Al rememorar sus tiempos jóvenes, José Antonio Floría se recrea al contar las entretenidas excursiones discurridas por estos pintorescos predios: “Con el tractor y el remolque se estableció la sana costumbre de ir, una vez finalizados los trabajos de recolección de los cereales, a pasar un día entero en los Pozos Verdes. Un hermoso paraje que poca gente sabe apreciar en su valor paisajístico y en el que la abundancia de agua y árboles dibuja un cuadro sorprendente, a modo de un pequeño oasis en medio de un reseco paisaje de paramera.
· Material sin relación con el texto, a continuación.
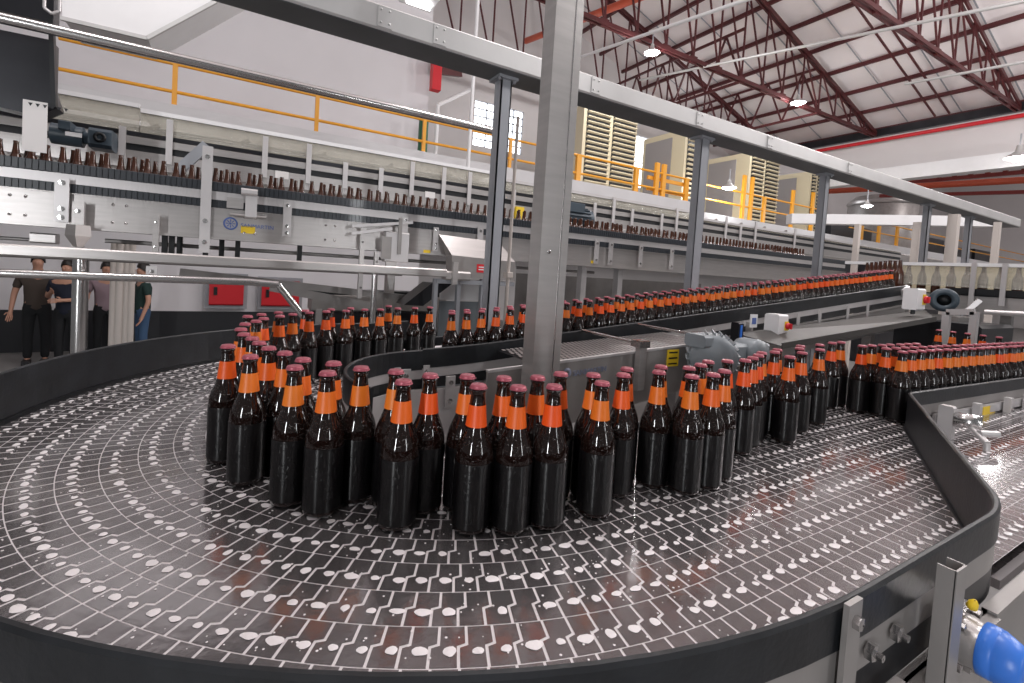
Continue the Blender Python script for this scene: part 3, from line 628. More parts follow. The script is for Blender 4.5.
# tube support bracket with clamp on the swerve
a = PZ((951, 432), ZB+.02); t = empty('guide_clamp', tuple(a-V(0, 0, .06)), 'small steel clamp bracket holding the swerving black guide from outside', 'bracket')
b = MB(); b.bbox(a.x-.012, a.x+.012, a.y-.005, a.y+.03, a.z-.1, a.z+.075, .004); b.build('post', 'steel_w', t)
b = MB(); b.lathe([(.001, -.03), (.022, -.03), (.022, .03), (.001, .03)], a+V(.01, -.03, .04), 14, axis=(.3, -1, 0)); b.build('clamp_head', 'chrome', t)
b = MB(); b.path([a+V(.01, -.03, .035), a+V(-.03, -.085, .0), a+V(-.03, -.085, -.05)], .008); b.tube(a+V(.03, -.09, .02), a+V(-.02, -.065, .02), .009, 10); b.build('lever', 'steel_w', t)
# ------------------------------------------------------------------ overhead beam and posts
YB = 2.35
zb1, zb0 = ZY((400, 10), YB), ZY((400, 35), YB)
yb2 = PZ((600, 112), zb0).y
xe = 10.1
bm = empty('overhead_beam', (4, YB+.1, zb0), 'long galvanised box beam running overhead from top left to the far right', 'beam')
b = MB(); b.bbox(-1.2, xe, YB, yb2, zb0, zb1, .008); b.build('box_beam', 'galv', bm)
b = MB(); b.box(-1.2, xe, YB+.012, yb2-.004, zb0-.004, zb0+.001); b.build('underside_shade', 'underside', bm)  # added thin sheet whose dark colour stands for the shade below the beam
for k, q in enumerate(((385, 20), (440, 36), (596, 82), (700, 117), (770, 142), (850, 168))):
    a = PY(q, YB); b = MB(); b.box(a.x-.035, a.x+.035, YB-.006, YB, zb0+.01, zb1-.01)
    for s in (-.02, .02):
        for z in (.03, .09): b.lathe([(.006, 0), (.005, .005), (.001, .006)], V(a.x+s, YB-.006, zb0+z), 6, axis=(0, -1, 0))
    b.build('splice_plate', 'galv', bm)
def post(q, w, d, label, y):
    a = PY(q, y); t = empty('hanger_post', (a.x, y, FL), label, 'post', 'grey hanger posts')
    b = MB(); b.box(a.x-w/2, a.x+w/2, y-d/2, y-d/2+.008, FL, zb0); b.box(a.x-w/2, a.x-w/2+.008, y-d/2, y+d/2, FL, zb0); b.box(a.x+w/2-.008, a.x+w/2, y-d/2, y+d/2, FL, zb0); b.build('channel', 'galv_d', t)
    b = MB(); b.box(a.x-w*.9, a.x+w*.9, y-d*.8, y+d*.8, zb0-.02, zb0-.002)
    for s in (-.7, .7): b.lathe([(.009, 0), (.009, -.012), (.001, -.013)], V(a.x+w*s, y-d*.55, zb0-.02), 6, smooth=False)
    b.build('head_plate', 'galv_d', t)
    b = MB(); b.box(a.x-w*.9, a.x+w*.9, y-d*.8, y+d*.8, FL, FL+.015); b.build('foot_plate', 'galv_d', t)
yp = (YB+yb2)/2+.03
post((497, 190), .07, .08, 'grey channel post under the beam left of the tall near post', yp)
post((697, 210), .085, .07, 'grey channel post under the beam, first right of the tall near post', yp)
post((821, 220), .075, .06, 'grey channel post under the beam, second right of the tall near post', yp)
post((926, 225), .085, .06, 'grey channel post under the beam, third right of the tall near post', yp)
post((968, 230), .09, .06, 'grey channel post under the far end of the beam, last of the row', yp)
a = PY((511, 230), 2.75); b = MB(); b.tube((a.x, 2.75, FL), (a.x, 2.75, zb0-.1), .011, 10); b.lathe([(.02, FL), (.02, FL+.01), (.011, FL+.012)], (a.x, 2.75, 0), 10); b.bbox(a.x-.02, a.x+.02, 2.72, 2.78, ZY((507, 275), 2.75)-.02, ZY((507, 275), 2.75)+.02, .005)
tag(b.build('thin_pipe', 'concretepost'), 'thin beige upright pipe just right of the first grey hanger post', 'pipe')
# tall near post
a = PY((540, 200), 1.18); e1 = PY((567, 200), 1.18).x-a.x
npost = empty('tall_post', (a.x+e1/2, 1.25, FL), 'tall bright aluminium channel post in the centre, between the bottle lanes', 'post')
t2 = .004; xa_, xb_ = a.x, a.x+e1
b = MB(); b.box(xa_, xb_, 1.16, 1.164, FL, 1.7); b.box(xb_-.004, xb_, 1.164, 1.22, FL, 1.7); b.box(xa_, xa_+.004, 1.164, 1.22, FL, 1.7); b.build('channel', 'steel', npost)
b = MB(); b.bar(V(xa_+e1*.72, 1.1595, FL+1), V(xa_+e1*.72, 1.1595, 1.7), .003, .002, (0, 1, 0)); b.lathe([(.006, 0), (.006, .002), (.001, .002)], V(xa_+.03, 1.16, ZY((541, 251), 1.16)), 10, axis=(0, -1, 0)); b.build('seam', 'chrome', npost)
# stainless hand tube along the upper conveyor
YU = 3.5
def zU(y): return ZY((0, y), YU)
zt_b = ZY((240, 78), YU)
b = MB(); b.tube((-1.8, YU-.1, zt_b), (XY((506, 139), YU-.1), YU-.1, zt_b), .028, 14)
tag(b.build('hand_tube', 'chrome'), 'long polished steel tube slanting across the upper left before the grey wall', 'tube')
a = PY((170, 262), YU-.22)
b = MB(); c = PY((278, 286), YU-.26); b.path([V(-1.8, YU-.26, ZY((0, 273), YU-.26)), V(c.x-.15, YU-.26, ZY((0, 273), YU-.26)), V(c.x, YU-.26, ZY((0, 275), YU-.26)), V(c.x+.28, YU-.26, ZY((0, 275), YU-.26)-.36)], .022, 12)
tag(b.build('guard_tube', 'chrome'), 'lower steel guard tube bending down behind the bottles, left side', 'tube')
# ------------------------------------------------------------------ upper conveyor
up = empty('upper_conveyor', (1, YU, FL), 'upper bottle conveyor with steel side plates and dark guides, crossing the left half', 'conveyor')
UX0, UX1 = -2.0, 7.6
zg1, zg0, zs0, zc0, zp0 = zU(154.5), zU(166), zU(176), zU(186), zU(221)
ZUB = zg1-.137                                 # belt
b = MB(); b.bbox(UX0, UX1, YU, YU+.02, zg0, zg1, .003)
for k in range(240): x = UX0+.0262*k; b.box(x, x+.0215, YU-.006, YU, zg0+.004, zg1-.004)
b.build('near_guide', 'chain', up)
b = MB(); b.box(UX0, UX1, YU+.004, YU+.01, zs0, zg0); b.build('guide_strip', 'steel_w', up)
b = MB(); b.box(UX0, UX1, YU+.01, YU+.03, zc0, zs0)
for k in range(240): x = UX0+.0262*k; b.box(x, x+.0215, YU+.004, YU+.01, zc0+.004, zs0-.004)
b.build('lower_guide', 'chain', up)
b = MB(); b.box(UX0, UX1, YU+.03, YU+.5, ZUB-.02, ZUB); b.build('belt', 'dark', up)
b = MB(); b.box(UX0, UX1, YU-.004, YU+.004, zp0, zc0); b.box(UX0, UX1, YU-.03, YU+.004, zp0-.012, zp0); b.box(UX0, UX1, YU-.02, YU+.004, zc0-.004, zc0); b.build('side_plate', 'steel', up)
b = MB(); b.box(UX0, UX1, YU+.5, YU+.51, ZUB-.1, ZUB+.12); b.build('far_guide', 'chain', up)
b = MB(); b.box(UX0, UX1, YU+.004, YU+.5, zp0-.004, zp0+.01); b.build('shadow_pan', 'dark', up)  # dark sheet standing in for the thin shadow under the side plate
b = MB(); b.bbox(XY((105, 230), YU+.3), 3.2, YU+.3, YU+.36, zU(236), zU(231), .006); b.bbox(-2, XY((50, 230), YU+.4), YU+.4, YU+.46, zU(240), zU(236), .006); b.build('under_rail', 'steel_d', up)
b = MB(); b.bbox(XY((28, 236), YU), XY((54, 236), YU), YU+.02, YU+.1, zU(241), zU(230), .008); b.build('junction_plate', 'steel', up)
for px_ in (165, 172, 180, 206, 222, 238, 300): x = XY((px_, 240), YU+.2); b = MB(); b.box(x-.015, x+.015, YU+.18, YU+.22, zU(244), zp0); b.build('hanger_rod', 'black', up)
for q in ((18, 200), (120, 205), (250, 222), (330, 232)):
    a = PY(q, YU); b = MB()
    for sx in (-.03, .03):
        for sz in (-.05, .05): b.lathe([(.009, 0), (.007, .006), (.001, .007)], V(a.x+sx, YU-.004, (zp0+zc0)/2+sz), 8, axis=(0, -1, 0))
    b.build('plate_bolts', 'chrome', up)
for q, z0, z1, w in (((62, 195), zp0+.02, zg0-.03, .06), ((206, 200), zp0-.1, ZY((207, 146), YU-.03), .055), ((287, 222), zp0+.04, zg0-.02, .05), ((404, 240), zp0+.02, zg0-.03, .045), ((435, 250), zp0+.02, zc0+.02, .04)):
    x = XY(q, YU-.03); strap(up, x, YU-.03, z0, z1, w, .012, 'steel_w', (.1, .3, .9))
for q, yt, yb in (((79, 205), 202, 248), ((156, 235), 215, 252), ((362, 245), 228, 298), ((376, 262), 252, 300)):
    x = XY(q, YU-.06); strap(up, x, YU-.06, ZY((q[0], yb), YU-.06), ZY((q[0], yt), YU-.06), .05 if q[0] < 100 else .03, .03, 'steel', (.15, .8), nm='hanger_bracket')
for q in ((597, 245), (610, 262), (640, 262), (671, 267), (480, 238)):
    x = XY(q, YU-.03); strap(up, x, YU-.03, zp0+.02, zg0-.04, .05, .01, 'steel_w', (.15, .85))
# ladder bracket / pointed stand head
a = PY((79, 205), YU-.1); b = MB(); zt1, zt2, zt3 = ZY((79, 225), YU-.1), ZY((79, 236), YU-.1), ZY((79, 247), YU-.1)
b.lathe([(.05, zt1), (.055, zt2), (.02, zt3)], (a.x, YU-.1, 0), 4, smooth=False); b.build('tapered_stand_head', 'steel', up)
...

Con el padre al volante del tractor, ese día nos desplazábamos en el remolque, además de mi madre con toda su prole, buena parte de los tíos y primos de las dos familias, un grupo numeroso y bienaunido. Para que el viaje no resultase tan pesado con el traqueteo y los saltos del remolque, a lo largo de un camino en el que menudeaban los baches y las piedras, los mayores iban sentados en sillas bajas de anea, mientras los motriles prescindíamos de cualquier asiento y no parábamos de movernos en todo el trayecto”.
El escritor desvela enigmas y celajes: “Desde el fondo de un barranco contemplábamos extasiados el equilibrio aparentemente inestable de la majestuosa Piedra de la Gitana, así llamada porque se decía que sobre ella había bailado una mujer, aunque sin ponerse de acuerdo si se trataba de una gitana o de una pastora de un pueblo de los alrededores… Pero la atracción más fascinante son los Pozos Verdes, sobre todo el más grande de los dos, rodeado de un halo de misterio, en el que teníamos prohibido bañarnos porque circulaba la leyenda de que al entrar en él se formaba un remolino que engullía a personas y animales y cuyo fondo comunicaba con el mar… Quizás por ello, abundaban las truculentas historias sobre personas, a las que nadie ponía nombres, que al sumergirse en el pozo ya nunca más salieron a la superficie, ni vivas ni muertas”.
Ante tan solemnes advertencias, “el mejor entretenimiento para pequeños y grandes, era coger a mano cangrejos en el río Piedra, que en aquella latitud es tan solo un estrecho riachuelo de aguas superficiales y transparentes que discurre a lo largo de todo el barranco. Era tal la abundancia de tan famoso crustáceo que, cuando entrábamos descalzos se nos enganchaban con sus pinzas a los dedos, lo que impresionaba un poco, no porque hicieran daño, sino cosquillas, provocando de continuo nuestros gritos y risas. Una parte de la abundante captura de aquellos exquisitos cangrejos de río, hoy extinguidos, iban directos a la sartén en la que ese día se preparaba una gran paella campestre para la comida del mediodía. Los restantes crustáceos se repartían equitativamente para cada una de las familias, repitiendo de ese modo menú en todas las casas uno o dos días más”.
Pretéritos recuerdos y confidencias de la villa de La Yunta, en los cuales parecen latir los compases de una antigua copla: “No somos aragoneses, ni tampoco castellanos; vivimos entre mojones y nos dicen los rayanos”.